Lit by a brilliant moon, wisps of ground fog look like white fire. Dawn is less than thirty minutes away, and Canada geese are starting to honk over recently tilled fields. White-tailed deer could be seen from my mooring and one was hung upside down at a farm home along the way to Coan River Marina this morning.
The Chesapeake is majestic when the life within its watershed is in transition—be it day to night, season to season, or the graduated transitions from bay to river, river to creek, and creek to marsh. Fall to winter, though, is when the Chesapeake is truly at its best.

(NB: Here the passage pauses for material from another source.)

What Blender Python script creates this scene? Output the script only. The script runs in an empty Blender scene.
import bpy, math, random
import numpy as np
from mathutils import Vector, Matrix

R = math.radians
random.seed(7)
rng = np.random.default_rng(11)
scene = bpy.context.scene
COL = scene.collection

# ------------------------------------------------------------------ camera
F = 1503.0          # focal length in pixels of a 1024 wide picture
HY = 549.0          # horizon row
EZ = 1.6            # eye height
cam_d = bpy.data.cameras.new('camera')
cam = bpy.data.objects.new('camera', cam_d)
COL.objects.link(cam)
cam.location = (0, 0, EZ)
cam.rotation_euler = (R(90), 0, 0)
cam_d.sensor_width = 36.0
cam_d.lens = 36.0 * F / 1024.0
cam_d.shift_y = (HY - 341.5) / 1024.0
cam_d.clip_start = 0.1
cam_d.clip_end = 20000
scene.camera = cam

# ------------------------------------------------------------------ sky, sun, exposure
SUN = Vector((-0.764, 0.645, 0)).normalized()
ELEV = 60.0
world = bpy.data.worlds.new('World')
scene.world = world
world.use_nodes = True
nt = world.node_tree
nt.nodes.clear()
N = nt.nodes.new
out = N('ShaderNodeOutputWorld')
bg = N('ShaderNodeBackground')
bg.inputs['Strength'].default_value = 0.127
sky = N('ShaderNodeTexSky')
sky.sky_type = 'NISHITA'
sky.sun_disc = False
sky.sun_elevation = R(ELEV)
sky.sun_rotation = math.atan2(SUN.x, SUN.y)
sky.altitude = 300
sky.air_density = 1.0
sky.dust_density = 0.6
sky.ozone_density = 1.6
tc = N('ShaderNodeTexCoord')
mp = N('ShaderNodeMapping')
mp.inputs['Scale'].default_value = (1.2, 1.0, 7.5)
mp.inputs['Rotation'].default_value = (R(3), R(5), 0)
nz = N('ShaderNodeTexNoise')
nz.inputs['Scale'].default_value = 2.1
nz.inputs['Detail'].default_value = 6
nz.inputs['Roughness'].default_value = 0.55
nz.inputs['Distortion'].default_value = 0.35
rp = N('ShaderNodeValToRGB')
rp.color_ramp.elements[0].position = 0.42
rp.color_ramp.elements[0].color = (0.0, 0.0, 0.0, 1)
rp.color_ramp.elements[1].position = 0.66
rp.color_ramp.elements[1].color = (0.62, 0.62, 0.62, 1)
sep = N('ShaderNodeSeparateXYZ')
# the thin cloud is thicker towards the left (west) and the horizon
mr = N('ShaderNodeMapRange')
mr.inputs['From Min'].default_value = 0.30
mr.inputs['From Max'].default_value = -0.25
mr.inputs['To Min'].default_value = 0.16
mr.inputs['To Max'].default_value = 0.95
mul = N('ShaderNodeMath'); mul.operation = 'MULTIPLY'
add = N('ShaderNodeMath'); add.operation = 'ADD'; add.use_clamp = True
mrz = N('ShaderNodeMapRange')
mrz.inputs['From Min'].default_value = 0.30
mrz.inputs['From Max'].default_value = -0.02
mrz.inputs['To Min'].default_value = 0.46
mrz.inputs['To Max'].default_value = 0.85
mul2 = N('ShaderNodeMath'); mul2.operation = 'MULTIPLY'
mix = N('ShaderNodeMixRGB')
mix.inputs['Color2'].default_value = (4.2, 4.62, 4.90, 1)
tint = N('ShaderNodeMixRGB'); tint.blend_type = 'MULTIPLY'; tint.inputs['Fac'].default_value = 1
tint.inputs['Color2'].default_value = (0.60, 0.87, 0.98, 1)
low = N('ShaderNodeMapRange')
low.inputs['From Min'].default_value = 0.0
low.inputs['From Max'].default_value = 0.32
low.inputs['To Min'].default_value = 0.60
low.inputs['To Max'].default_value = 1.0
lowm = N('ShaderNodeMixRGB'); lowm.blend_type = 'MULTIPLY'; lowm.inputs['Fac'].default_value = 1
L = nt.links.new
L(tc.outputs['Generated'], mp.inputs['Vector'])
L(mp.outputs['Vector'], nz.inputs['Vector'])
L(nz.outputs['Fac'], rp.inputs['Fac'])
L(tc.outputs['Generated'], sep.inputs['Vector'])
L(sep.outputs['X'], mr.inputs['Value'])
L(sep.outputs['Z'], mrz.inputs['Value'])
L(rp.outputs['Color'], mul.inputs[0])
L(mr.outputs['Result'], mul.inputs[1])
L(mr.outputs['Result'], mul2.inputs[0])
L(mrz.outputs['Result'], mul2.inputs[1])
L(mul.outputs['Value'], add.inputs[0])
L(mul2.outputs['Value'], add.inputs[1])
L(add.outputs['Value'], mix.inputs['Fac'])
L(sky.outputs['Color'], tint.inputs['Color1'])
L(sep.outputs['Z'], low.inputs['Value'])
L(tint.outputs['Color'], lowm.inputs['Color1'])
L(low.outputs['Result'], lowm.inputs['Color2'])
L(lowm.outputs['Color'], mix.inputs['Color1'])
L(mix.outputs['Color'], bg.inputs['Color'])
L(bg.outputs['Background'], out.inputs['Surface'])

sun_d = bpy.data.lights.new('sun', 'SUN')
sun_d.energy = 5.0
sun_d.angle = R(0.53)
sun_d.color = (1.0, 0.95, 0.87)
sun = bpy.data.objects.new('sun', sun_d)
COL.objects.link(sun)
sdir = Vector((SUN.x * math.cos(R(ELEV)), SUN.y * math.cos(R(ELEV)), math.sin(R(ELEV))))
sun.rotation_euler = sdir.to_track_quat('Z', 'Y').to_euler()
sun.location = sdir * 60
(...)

We’re just past peak colors now. Late fall is a season of comings and goings, feeding and assembling. Loons, cormorants, geese and ducks. Ospreys nest atop day markers and one left a squirrel head on my cockpit deck a couple days ago. Fishermen keep their eyes in their binoculars, looking for terns and gulls as, wherever they dive, there are schools of fish.
I’ve seen bobolinks, red-winged blackbirds, green and blue teals, mallards and wood ducks—and, this afternoon, while laying on a coat of varnish on hand rails and awaiting the delivery of a new three-step regulator, I looked toward the sound of the water surface breaking and there’s a muskrat looking up at me!
There has been much concern about the state of the Bay. Without question, there is a significant loss of water clarity compared to when I sailed the Bay as a boy. Many locals report there is real progress in restoring wetlands, marsh and forest, but the battle continues to be the imprint of too many nutrients and over development.